* [Written exercise]: Return, word for word, every line that follows.

* [Given information]:

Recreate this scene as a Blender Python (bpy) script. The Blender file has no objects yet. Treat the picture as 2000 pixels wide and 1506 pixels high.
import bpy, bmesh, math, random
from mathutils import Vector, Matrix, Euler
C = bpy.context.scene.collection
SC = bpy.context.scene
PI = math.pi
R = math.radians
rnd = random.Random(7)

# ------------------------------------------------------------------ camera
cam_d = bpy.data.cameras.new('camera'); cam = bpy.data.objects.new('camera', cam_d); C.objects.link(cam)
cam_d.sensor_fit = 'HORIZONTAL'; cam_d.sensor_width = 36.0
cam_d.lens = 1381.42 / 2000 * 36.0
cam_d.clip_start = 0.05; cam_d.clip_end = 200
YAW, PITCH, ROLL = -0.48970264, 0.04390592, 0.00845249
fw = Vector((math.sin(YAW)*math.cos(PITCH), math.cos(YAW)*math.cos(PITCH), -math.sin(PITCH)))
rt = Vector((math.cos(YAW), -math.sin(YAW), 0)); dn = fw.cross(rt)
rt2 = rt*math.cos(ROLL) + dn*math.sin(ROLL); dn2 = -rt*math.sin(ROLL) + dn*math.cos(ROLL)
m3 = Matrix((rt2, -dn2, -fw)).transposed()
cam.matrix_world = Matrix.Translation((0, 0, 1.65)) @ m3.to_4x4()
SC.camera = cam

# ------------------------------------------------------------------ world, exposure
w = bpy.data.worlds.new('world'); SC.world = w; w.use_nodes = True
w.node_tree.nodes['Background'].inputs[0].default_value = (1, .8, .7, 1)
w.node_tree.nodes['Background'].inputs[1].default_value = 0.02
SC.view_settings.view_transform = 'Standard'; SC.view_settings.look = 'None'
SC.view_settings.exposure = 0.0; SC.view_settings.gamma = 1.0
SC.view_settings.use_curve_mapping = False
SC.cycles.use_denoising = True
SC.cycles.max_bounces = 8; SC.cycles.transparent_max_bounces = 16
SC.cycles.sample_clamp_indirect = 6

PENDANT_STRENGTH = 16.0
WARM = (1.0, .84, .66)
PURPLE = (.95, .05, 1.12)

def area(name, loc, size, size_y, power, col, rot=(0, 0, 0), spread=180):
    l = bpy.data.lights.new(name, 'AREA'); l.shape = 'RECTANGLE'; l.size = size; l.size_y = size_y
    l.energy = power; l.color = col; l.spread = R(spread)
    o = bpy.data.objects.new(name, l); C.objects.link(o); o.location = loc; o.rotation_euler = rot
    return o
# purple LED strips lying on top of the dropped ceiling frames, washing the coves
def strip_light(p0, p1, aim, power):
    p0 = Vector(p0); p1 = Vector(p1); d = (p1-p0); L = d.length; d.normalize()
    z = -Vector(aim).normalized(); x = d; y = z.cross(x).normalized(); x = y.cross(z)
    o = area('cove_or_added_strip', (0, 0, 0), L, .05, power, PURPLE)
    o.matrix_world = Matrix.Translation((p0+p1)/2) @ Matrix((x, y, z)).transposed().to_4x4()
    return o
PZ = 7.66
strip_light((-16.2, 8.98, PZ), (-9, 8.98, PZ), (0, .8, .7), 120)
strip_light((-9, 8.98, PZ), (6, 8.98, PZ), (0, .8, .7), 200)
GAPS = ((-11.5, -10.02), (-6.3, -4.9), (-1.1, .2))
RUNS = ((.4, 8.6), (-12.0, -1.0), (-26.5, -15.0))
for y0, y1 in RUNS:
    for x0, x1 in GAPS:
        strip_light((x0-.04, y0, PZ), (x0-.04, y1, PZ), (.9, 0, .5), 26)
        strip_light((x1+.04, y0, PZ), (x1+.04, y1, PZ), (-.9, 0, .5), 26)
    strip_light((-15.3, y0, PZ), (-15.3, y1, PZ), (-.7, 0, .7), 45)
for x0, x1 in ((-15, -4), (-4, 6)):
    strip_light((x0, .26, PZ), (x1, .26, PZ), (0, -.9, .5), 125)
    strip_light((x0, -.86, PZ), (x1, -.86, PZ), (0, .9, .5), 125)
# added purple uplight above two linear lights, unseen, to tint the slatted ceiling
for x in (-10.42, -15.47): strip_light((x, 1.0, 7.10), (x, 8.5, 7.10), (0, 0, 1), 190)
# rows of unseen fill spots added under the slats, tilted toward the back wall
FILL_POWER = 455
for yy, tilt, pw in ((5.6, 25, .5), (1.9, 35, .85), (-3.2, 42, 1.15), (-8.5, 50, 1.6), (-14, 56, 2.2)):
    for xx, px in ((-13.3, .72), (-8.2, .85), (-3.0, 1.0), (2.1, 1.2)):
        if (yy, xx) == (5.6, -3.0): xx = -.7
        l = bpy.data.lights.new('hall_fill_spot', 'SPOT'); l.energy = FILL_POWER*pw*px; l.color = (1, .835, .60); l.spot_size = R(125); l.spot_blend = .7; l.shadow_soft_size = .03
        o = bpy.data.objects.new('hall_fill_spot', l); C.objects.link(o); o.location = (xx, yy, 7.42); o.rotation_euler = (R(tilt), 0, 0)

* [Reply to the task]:
Recreate this scene as a Blender Python (bpy) script. The Blender file has no objects yet. Treat the picture as 2000 pixels wide and 1506 pixels high.
import bpy, bmesh, math, random
from mathutils import Vector, Matrix, Euler
C = bpy.context.scene.collection
SC = bpy.context.scene
PI = math.pi
R = math.radians
rnd = random.Random(7)

# ------------------------------------------------------------------ camera
cam_d = bpy.data.cameras.new('camera'); cam = bpy.data.objects.new('camera', cam_d); C.objects.link(cam)
cam_d.sensor_fit = 'HORIZONTAL'; cam_d.sensor_width = 36.0
cam_d.lens = 1381.42 / 2000 * 36.0
cam_d.clip_start = 0.05; cam_d.clip_end = 200
YAW, PITCH, ROLL = -0.48970264, 0.04390592, 0.00845249
fw = Vector((math.sin(YAW)*math.cos(PITCH), math.cos(YAW)*math.cos(PITCH), -math.sin(PITCH)))
rt = Vector((math.cos(YAW), -math.sin(YAW), 0)); dn = fw.cross(rt)
rt2 = rt*math.cos(ROLL) + dn*math.sin(ROLL); dn2 = -rt*math.sin(ROLL) + dn*math.cos(ROLL)
m3 = Matrix((rt2, -dn2, -fw)).transposed()
cam.matrix_world = Matrix.Translation((0, 0, 1.65)) @ m3.to_4x4()
SC.camera = cam

# ------------------------------------------------------------------ world, exposure
w = bpy.data.worlds.new('world'); SC.world = w; w.use_nodes = True
w.node_tree.nodes['Background'].inputs[0].default_value = (1, .8, .7, 1)
w.node_tree.nodes['Background'].inputs[1].default_value = 0.02
SC.view_settings.view_transform = 'Standard'; SC.view_settings.look = 'None'
SC.view_settings.exposure = 0.0; SC.view_settings.gamma = 1.0
SC.view_settings.use_curve_mapping = False
SC.cycles.use_denoising = True
SC.cycles.max_bounces = 8; SC.cycles.transparent_max_bounces = 16
SC.cycles.sample_clamp_indirect = 6

PENDANT_STRENGTH = 16.0
WARM = (1.0, .84, .66)
PURPLE = (.95, .05, 1.12)

def area(name, loc, size, size_y, power, col, rot=(0, 0, 0), spread=180):
    l = bpy.data.lights.new(name, 'AREA'); l.shape = 'RECTANGLE'; l.size = size; l.size_y = size_y
    l.energy = power; l.color = col; l.spread = R(spread)
    o = bpy.data.objects.new(name, l); C.objects.link(o); o.location = loc; o.rotation_euler = rot
    return o
# purple LED strips lying on top of the dropped ceiling frames, washing the coves
def strip_light(p0, p1, aim, power):
    p0 = Vector(p0); p1 = Vector(p1); d = (p1-p0); L = d.length; d.normalize()
    z = -Vector(aim).normalized(); x = d; y = z.cross(x).normalized(); x = y.cross(z)
    o = area('cove_or_added_strip', (0, 0, 0), L, .05, power, PURPLE)
    o.matrix_world = Matrix.Translation((p0+p1)/2) @ Matrix((x, y, z)).transposed().to_4x4()
    return o
PZ = 7.66
strip_light((-16.2, 8.98, PZ), (-9, 8.98, PZ), (0, .8, .7), 120)
strip_light((-9, 8.98, PZ), (6, 8.98, PZ), (0, .8, .7), 200)
GAPS = ((-11.5, -10.02), (-6.3, -4.9), (-1.1, .2))
RUNS = ((.4, 8.6), (-12.0, -1.0), (-26.5, -15.0))
for y0, y1 in RUNS:
    for x0, x1 in GAPS:
        strip_light((x0-.04, y0, PZ), (x0-.04, y1, PZ), (.9, 0, .5), 26)
        strip_light((x1+.04, y0, PZ), (x1+.04, y1, PZ), (-.9, 0, .5), 26)
    strip_light((-15.3, y0, PZ), (-15.3, y1, PZ), (-.7, 0, .7), 45)
for x0, x1 in ((-15, -4), (-4, 6)):
    strip_light((x0, .26, PZ), (x1, .26, PZ), (0, -.9, .5), 125)
    strip_light((x0, -.86, PZ), (x1, -.86, PZ), (0, .9, .5), 125)
# added purple uplight above two linear lights, unseen, to tint the slatted ceiling
for x in (-10.42, -15.47): strip_light((x, 1.0, 7.10), (x, 8.5, 7.10), (0, 0, 1), 190)
# rows of unseen fill spots added under the slats, tilted toward the back wall
FILL_POWER = 455
for yy, tilt, pw in ((5.6, 25, .5), (1.9, 35, .85), (-3.2, 42, 1.15), (-8.5, 50, 1.6), (-14, 56, 2.2)):
    for xx, px in ((-13.3, .72), (-8.2, .85), (-3.0, 1.0), (2.1, 1.2)):
        if (yy, xx) == (5.6, -3.0): xx = -.7
        l = bpy.data.lights.new('hall_fill_spot', 'SPOT'); l.energy = FILL_POWER*pw*px; l.color = (1, .835, .60); l.spot_size = R(125); l.spot_blend = .7; l.shadow_soft_size = .03
        o = bpy.data.objects.new('hall_fill_spot', l); C.objects.link(o); o.location = (xx, yy, 7.42); o.rotation_euler = (R(tilt), 0, 0)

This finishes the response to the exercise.